Application of 18 U.S.C. § 208 to Service on Boards of Standard-Setting Organizations

On August 24, 1998, the Office of Legal Counsel (OLC) issued a memorandum addressing whether 18 U.S.C. § 208 would forbid employees of the executive branch from serving, in an official capacity, as a member of the board of a private voluntary standards organization, in light of a statute stating that Federal agencies and departments "shall consult with voluntary, private sector, consensus standards bodies and shall . . . participate with such bodies in the development of technical standards." Pub. L. No. 104-113, § 12(d)(2), 110 Stat. 775, 783 (1996), 15 U.S.C. § 272 note. OLC concluded that § 208 does not bar service on standard-setting boards where such "boards are engaged in the standard-setting activities in which Congress directed federal agencies to participate." A copy of the memorandum is attached.
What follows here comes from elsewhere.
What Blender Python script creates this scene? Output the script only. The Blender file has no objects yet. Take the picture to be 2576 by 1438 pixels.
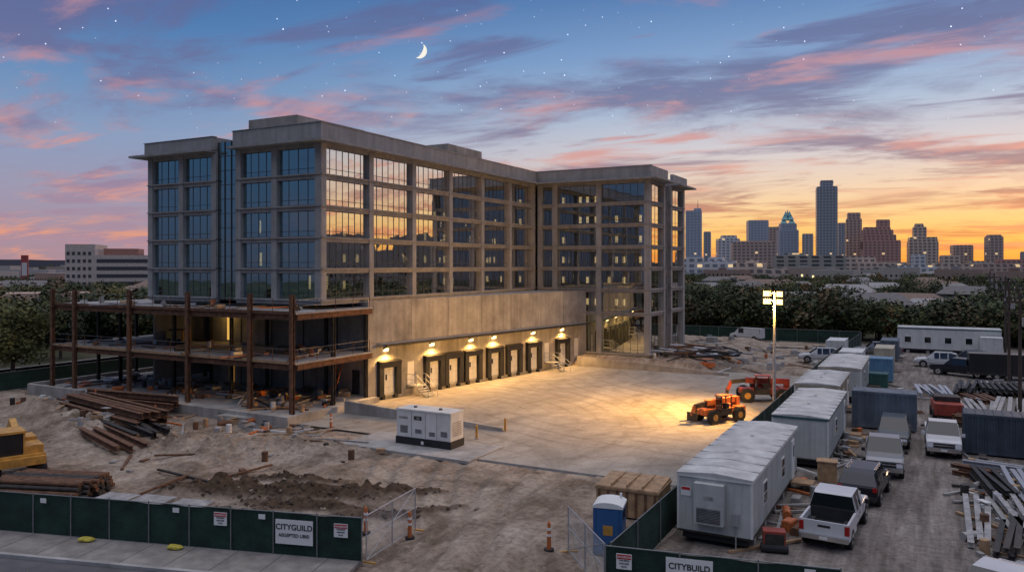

On November 19, 1996, OLC had issued an opinion stating that 18 U.S.C. § 208 "would prevent a government employee from serving on the board of directors of an outside organization in his or her official capacity, in the absence of: (1) statutory authority or a release of fiduciary obligations by the organization that might eliminate the conflict of interest, or (2) a waiver of the requirements of § 208(a), pursuant to 18 U.S.C. § 208(b)." Memorandum, Re: Service on the Boards of Directors of Non-Federal Entities by Bureau Personnel in Their Official Capacities. (See Office of Government Ethics DAEOgrams dated June 11, 1997 (DO-97- 027), and April 2, 1997 (DO-97-015).

In addressing § 208's application to service on private standards-setting boards, OLC stated that there are circumstances in which statutory authority for service on an outside board can be found even though Congress has not expressly addressed that service. The opinion states:

[w]hen Congress has specifically provided for participation in outside organizations and such participation, to carry out the statutory purposes, entails service on a board, statutory authorization may be inferred.

Because § 208 was considered not to bar service on private standards-setting boards engaged in the standard-setting activities in which Congress directed Federal agencies to participate, no § 208(b)(1) waiver would be necessary prior to participation on such boards.

The OLC opinion also considered whether an employee's service in an official capacity as the chair of a working committee or subcommittee of standard-setting organization would implicate § 208 where the position imposes no fiduciary duty and creates no employer-employee relationship. OLC concluded that service in such a position would not itself trigger the application of § 208 and questioned whether a person in a position other than one specifically identified in § 208 could be the basis for imputing an organization's financial interest to the employee.